Mr Johnson was speaking in Cornwall as the new Vote Leave battle bus began a tour of the UK. Meeting voters in Truro, he took two licks of a specially renamed ‘Boris’ clotted cream ice cream, then handed it back to a 75-year-old woman to finish. He brandished a handful of Cornish Asparagus at a local market, in front of a man holding a placard saying ‘Blaming Immigrants Just Lets Tories Off The Hook.’
Earlier, he had stood on the steps of the vehicle and proudly waved a Cornish Pasty for the assembled photographers, an item that is one of few across the continent to be awarded special EU-protected status, meaning it cannot be made anywhere else and called a Cornish Pasty, a designation that is crucial to the livelihoods of its Cornish producers.
Net migration to the UK currently stands at more than 300,000. Mr Johnson said that leaving the EU would not necessarily mean the level of immigration would have to come down.
“I wouldn’t want to set a figure. You need to look at each sector and you need to look at what the needs of the economy are,” he said.

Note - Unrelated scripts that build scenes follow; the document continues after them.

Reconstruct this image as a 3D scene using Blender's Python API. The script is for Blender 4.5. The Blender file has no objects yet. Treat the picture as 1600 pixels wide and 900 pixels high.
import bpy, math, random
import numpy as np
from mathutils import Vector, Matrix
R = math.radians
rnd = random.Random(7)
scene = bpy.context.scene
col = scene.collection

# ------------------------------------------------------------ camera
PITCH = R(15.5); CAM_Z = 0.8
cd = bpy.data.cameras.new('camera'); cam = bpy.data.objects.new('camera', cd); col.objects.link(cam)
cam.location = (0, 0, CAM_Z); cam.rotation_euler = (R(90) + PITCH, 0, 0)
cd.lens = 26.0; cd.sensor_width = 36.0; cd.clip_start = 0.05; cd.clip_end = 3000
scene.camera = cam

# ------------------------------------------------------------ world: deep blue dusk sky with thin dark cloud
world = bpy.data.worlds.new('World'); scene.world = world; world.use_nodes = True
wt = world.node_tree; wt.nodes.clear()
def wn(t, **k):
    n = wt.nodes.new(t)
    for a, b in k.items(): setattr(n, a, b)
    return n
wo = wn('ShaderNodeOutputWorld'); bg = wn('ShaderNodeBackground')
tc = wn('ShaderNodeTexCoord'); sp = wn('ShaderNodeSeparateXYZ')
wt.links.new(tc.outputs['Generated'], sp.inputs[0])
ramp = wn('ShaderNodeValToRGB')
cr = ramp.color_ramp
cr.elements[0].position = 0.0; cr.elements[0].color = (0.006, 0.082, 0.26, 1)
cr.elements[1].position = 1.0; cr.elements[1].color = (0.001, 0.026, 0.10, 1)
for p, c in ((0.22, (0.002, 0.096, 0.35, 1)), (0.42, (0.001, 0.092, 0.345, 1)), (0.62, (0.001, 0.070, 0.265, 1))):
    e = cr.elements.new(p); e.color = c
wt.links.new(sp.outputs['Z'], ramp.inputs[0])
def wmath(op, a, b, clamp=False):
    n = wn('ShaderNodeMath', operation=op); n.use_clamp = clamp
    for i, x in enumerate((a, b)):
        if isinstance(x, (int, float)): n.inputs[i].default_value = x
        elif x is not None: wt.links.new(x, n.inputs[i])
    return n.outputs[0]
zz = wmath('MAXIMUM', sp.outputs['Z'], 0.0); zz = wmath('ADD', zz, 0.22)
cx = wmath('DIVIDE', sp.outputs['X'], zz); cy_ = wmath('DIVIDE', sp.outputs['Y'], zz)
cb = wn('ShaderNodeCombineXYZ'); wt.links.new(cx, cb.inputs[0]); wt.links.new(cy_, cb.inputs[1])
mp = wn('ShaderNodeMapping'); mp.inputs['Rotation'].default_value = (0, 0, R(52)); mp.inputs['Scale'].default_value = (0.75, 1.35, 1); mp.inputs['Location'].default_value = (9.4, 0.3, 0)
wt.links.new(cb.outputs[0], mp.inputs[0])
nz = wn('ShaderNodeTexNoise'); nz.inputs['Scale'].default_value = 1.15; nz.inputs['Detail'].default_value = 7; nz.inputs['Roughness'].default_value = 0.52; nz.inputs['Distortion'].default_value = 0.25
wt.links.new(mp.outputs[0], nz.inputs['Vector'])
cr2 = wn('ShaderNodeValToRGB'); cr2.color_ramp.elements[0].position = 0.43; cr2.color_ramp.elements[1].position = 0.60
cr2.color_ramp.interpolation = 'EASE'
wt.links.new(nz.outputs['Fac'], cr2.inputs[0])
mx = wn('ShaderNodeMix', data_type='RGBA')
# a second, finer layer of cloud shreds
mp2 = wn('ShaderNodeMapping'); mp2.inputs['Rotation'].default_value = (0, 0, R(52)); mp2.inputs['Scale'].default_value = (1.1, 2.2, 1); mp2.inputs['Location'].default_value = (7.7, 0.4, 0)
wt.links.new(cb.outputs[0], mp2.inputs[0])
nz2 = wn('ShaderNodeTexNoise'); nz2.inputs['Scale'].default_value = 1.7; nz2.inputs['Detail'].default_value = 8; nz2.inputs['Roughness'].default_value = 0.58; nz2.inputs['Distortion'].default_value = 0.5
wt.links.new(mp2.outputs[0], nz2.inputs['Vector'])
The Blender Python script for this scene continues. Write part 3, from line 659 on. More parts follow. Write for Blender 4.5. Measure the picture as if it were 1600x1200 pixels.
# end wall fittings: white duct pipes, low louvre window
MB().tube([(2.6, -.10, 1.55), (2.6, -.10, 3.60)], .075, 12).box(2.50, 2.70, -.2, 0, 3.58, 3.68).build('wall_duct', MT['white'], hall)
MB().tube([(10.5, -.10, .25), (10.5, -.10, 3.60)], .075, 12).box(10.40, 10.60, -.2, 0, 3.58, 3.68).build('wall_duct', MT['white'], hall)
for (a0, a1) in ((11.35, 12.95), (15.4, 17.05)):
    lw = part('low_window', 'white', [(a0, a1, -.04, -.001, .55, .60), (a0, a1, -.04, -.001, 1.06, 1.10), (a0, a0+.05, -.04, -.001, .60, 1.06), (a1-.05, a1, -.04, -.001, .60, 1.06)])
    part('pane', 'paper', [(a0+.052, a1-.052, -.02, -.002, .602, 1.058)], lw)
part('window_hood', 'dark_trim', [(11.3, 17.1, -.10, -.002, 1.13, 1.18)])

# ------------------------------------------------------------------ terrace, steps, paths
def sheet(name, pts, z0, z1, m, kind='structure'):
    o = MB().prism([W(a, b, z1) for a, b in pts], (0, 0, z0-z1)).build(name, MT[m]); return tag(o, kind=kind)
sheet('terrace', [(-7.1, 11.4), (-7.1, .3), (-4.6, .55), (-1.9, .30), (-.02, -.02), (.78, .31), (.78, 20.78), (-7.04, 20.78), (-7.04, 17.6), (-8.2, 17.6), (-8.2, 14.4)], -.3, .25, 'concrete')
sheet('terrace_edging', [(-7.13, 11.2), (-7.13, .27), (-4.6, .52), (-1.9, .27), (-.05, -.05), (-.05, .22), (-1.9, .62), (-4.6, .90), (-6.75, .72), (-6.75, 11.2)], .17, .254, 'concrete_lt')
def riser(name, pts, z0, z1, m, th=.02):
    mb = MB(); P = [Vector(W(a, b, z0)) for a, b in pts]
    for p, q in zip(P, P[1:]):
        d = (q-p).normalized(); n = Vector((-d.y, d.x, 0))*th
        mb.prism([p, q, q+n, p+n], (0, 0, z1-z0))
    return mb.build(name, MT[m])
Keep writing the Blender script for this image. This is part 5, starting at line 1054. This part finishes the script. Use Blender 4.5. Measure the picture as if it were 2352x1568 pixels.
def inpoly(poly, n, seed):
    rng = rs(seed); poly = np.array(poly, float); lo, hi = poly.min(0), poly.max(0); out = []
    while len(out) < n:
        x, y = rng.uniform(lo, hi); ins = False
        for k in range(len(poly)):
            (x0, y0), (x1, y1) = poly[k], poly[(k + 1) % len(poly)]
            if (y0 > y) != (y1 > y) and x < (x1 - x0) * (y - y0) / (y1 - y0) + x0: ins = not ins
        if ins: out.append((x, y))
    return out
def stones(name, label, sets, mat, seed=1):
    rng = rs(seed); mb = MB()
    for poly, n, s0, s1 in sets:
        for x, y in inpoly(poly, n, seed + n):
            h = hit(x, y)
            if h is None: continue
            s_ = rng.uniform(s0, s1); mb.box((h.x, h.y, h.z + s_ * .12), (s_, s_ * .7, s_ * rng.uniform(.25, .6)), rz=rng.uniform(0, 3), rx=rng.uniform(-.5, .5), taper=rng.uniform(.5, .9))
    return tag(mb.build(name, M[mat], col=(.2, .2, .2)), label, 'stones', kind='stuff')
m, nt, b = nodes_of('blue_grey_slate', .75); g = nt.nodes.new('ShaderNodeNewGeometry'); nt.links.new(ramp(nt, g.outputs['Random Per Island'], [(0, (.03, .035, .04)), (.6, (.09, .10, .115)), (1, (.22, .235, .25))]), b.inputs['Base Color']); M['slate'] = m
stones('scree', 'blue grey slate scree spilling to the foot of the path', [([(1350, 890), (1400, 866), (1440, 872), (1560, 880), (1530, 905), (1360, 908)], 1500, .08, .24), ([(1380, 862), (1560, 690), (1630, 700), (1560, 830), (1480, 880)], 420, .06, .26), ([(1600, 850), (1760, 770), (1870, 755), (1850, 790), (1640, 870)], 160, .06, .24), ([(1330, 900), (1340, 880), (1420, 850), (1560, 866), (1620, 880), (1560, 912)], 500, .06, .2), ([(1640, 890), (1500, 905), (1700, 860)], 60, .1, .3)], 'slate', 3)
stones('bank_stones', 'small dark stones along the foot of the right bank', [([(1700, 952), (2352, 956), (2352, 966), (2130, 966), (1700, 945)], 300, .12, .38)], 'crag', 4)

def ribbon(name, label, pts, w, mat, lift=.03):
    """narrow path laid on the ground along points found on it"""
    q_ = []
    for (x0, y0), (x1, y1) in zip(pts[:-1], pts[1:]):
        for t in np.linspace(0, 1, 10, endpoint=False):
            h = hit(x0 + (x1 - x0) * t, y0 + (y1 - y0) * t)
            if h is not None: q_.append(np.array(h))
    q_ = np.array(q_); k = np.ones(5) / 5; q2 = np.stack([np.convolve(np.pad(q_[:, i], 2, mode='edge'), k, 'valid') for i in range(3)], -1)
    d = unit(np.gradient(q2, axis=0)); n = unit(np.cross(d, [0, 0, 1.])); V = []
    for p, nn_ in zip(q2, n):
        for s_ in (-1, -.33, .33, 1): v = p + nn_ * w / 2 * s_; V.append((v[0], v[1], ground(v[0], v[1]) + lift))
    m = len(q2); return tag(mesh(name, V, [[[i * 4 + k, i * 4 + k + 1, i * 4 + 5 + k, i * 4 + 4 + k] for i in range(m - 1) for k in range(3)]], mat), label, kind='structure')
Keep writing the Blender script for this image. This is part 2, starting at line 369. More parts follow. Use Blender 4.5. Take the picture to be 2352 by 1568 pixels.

“One of the things we're saying is that if you continue with the living wage and uncontrolled immigration you will get huge numbers. I think when you have control, there should be ways of saying if you don't have the job offer, if you don't have the right qualifications, just as you can be turned away from the United States or Australia, you could be turned away from the United kingdom.”
Polls indicate that lowering net migration is the single most important issue for those intending to vote to leave the EU. Even in the event of such a vote, there is no reason to imagine migration levels would fall at all for at least two years, the minimum time it would take for Britain to negotiate its way out of the EU. The actual time may be far longer. Several European diplomats have indicated freedom of movement of people would be a condition of entry into the single market, on which thousands of British businesses depend.
“Politicians, if they're going to have a pro-migration policy, should take responsibility for it, stand up and explain why they want hundreds of thousands as opposed to tens of thousands and then say it,” Mr Johnson said.
“I think we've got a crazy situation now where we can't control immigration from the 28 countries in the EU.
We are very tough on people coming from former Commonwealth countries or China or the ones who might pay a huge amount to study in our universities. Similarly people who might work in the NHS and so on. It's just not a balanced policy, it's not coherent.”
The anti-EU tour bus, which cost £400,000 rolls into Dorset on Thursday. It was manufactured in Poland by a German company. Pro-EU campaigners have claimed the same vehicle would be £56,000 more expensive in the event of the UK leaving the EU.
Asked if he would be prepared to take part in a one on one debate Gordon Brown over the EU referendum, he said: “I’m up for anything.”
Mr Brown is making a second speech on the matter in as many days on Thursday.